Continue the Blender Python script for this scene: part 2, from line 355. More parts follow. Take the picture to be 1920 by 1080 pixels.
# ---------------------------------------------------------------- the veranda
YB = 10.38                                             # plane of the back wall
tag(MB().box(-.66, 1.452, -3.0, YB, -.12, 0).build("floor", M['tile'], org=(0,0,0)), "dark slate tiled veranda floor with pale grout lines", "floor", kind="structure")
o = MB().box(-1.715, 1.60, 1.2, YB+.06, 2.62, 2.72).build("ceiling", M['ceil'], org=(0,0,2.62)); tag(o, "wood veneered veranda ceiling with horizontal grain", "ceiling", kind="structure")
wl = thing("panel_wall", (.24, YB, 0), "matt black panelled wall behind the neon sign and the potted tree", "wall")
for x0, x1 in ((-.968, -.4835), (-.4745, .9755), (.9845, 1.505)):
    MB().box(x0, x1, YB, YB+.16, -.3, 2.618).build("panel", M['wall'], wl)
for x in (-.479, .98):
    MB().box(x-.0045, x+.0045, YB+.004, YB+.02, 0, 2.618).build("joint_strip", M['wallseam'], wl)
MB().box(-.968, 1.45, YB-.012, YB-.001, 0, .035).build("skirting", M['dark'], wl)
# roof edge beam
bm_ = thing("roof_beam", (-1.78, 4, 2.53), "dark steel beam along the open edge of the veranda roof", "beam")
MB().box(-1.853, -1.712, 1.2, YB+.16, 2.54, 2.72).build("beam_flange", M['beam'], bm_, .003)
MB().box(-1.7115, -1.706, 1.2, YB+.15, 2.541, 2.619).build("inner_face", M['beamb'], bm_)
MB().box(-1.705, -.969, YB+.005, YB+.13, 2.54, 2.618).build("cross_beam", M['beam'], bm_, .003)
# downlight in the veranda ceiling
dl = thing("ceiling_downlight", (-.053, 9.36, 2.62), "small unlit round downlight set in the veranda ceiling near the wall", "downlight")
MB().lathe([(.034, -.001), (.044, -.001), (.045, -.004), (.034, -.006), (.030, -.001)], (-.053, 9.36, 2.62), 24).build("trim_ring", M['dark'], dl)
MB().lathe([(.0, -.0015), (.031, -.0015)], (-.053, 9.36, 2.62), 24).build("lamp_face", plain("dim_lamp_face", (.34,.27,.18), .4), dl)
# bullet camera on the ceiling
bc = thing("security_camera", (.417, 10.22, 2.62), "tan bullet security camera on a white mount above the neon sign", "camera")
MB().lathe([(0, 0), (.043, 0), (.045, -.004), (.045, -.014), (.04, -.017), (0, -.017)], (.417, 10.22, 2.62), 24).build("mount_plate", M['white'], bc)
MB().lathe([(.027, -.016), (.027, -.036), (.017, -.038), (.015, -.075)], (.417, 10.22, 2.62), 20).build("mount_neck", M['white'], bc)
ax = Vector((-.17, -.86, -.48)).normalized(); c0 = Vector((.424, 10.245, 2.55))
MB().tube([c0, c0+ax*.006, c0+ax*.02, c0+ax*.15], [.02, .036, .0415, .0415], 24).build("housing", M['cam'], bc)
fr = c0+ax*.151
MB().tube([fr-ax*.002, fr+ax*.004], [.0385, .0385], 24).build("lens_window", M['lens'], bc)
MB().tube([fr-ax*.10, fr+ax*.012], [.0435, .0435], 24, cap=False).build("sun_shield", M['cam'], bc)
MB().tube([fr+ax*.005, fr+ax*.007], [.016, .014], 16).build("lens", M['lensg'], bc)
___
• Task prompt
Output the full listing without altering anything.

• Result for this exercise
Continue the Blender Python script for this scene: part 2, from line 355. More parts follow. Take the picture to be 1920 by 1080 pixels.
# ---------------------------------------------------------------- the veranda
YB = 10.38                                             # plane of the back wall
tag(MB().box(-.66, 1.452, -3.0, YB, -.12, 0).build("floor", M['tile'], org=(0,0,0)), "dark slate tiled veranda floor with pale grout lines", "floor", kind="structure")
o = MB().box(-1.715, 1.60, 1.2, YB+.06, 2.62, 2.72).build("ceiling", M['ceil'], org=(0,0,2.62)); tag(o, "wood veneered veranda ceiling with horizontal grain", "ceiling", kind="structure")
wl = thing("panel_wall", (.24, YB, 0), "matt black panelled wall behind the neon sign and the potted tree", "wall")
for x0, x1 in ((-.968, -.4835), (-.4745, .9755), (.9845, 1.505)):
    MB().box(x0, x1, YB, YB+.16, -.3, 2.618).build("panel", M['wall'], wl)
for x in (-.479, .98):
    MB().box(x-.0045, x+.0045, YB+.004, YB+.02, 0, 2.618).build("joint_strip", M['wallseam'], wl)
MB().box(-.968, 1.45, YB-.012, YB-.001, 0, .035).build("skirting", M['dark'], wl)
# roof edge beam
bm_ = thing("roof_beam", (-1.78, 4, 2.53), "dark steel beam along the open edge of the veranda roof", "beam")
MB().box(-1.853, -1.712, 1.2, YB+.16, 2.54, 2.72).build("beam_flange", M['beam'], bm_, .003)
MB().box(-1.7115, -1.706, 1.2, YB+.15, 2.541, 2.619).build("inner_face", M['beamb'], bm_)
MB().box(-1.705, -.969, YB+.005, YB+.13, 2.54, 2.618).build("cross_beam", M['beam'], bm_, .003)
# downlight in the veranda ceiling
dl = thing("ceiling_downlight", (-.053, 9.36, 2.62), "small unlit round downlight set in the veranda ceiling near the wall", "downlight")
MB().lathe([(.034, -.001), (.044, -.001), (.045, -.004), (.034, -.006), (.030, -.001)], (-.053, 9.36, 2.62), 24).build("trim_ring", M['dark'], dl)
MB().lathe([(.0, -.0015), (.031, -.0015)], (-.053, 9.36, 2.62), 24).build("lamp_face", plain("dim_lamp_face", (.34,.27,.18), .4), dl)
# bullet camera on the ceiling
bc = thing("security_camera", (.417, 10.22, 2.62), "tan bullet security camera on a white mount above the neon sign", "camera")
MB().lathe([(0, 0), (.043, 0), (.045, -.004), (.045, -.014), (.04, -.017), (0, -.017)], (.417, 10.22, 2.62), 24).build("mount_plate", M['white'], bc)
MB().lathe([(.027, -.016), (.027, -.036), (.017, -.038), (.015, -.075)], (.417, 10.22, 2.62), 20).build("mount_neck", M['white'], bc)
ax = Vector((-.17, -.86, -.48)).normalized(); c0 = Vector((.424, 10.245, 2.55))
MB().tube([c0, c0+ax*.006, c0+ax*.02, c0+ax*.15], [.02, .036, .0415, .0415], 24).build("housing", M['cam'], bc)
fr = c0+ax*.151
MB().tube([fr-ax*.002, fr+ax*.004], [.0385, .0385], 24).build("lens_window", M['lens'], bc)
MB().tube([fr-ax*.10, fr+ax*.012], [.0435, .0435], 24, cap=False).build("sun_shield", M['cam'], bc)
MB().tube([fr+ax*.005, fr+ax*.007], [.016, .014], 16).build("lens", M['lensg'], bc)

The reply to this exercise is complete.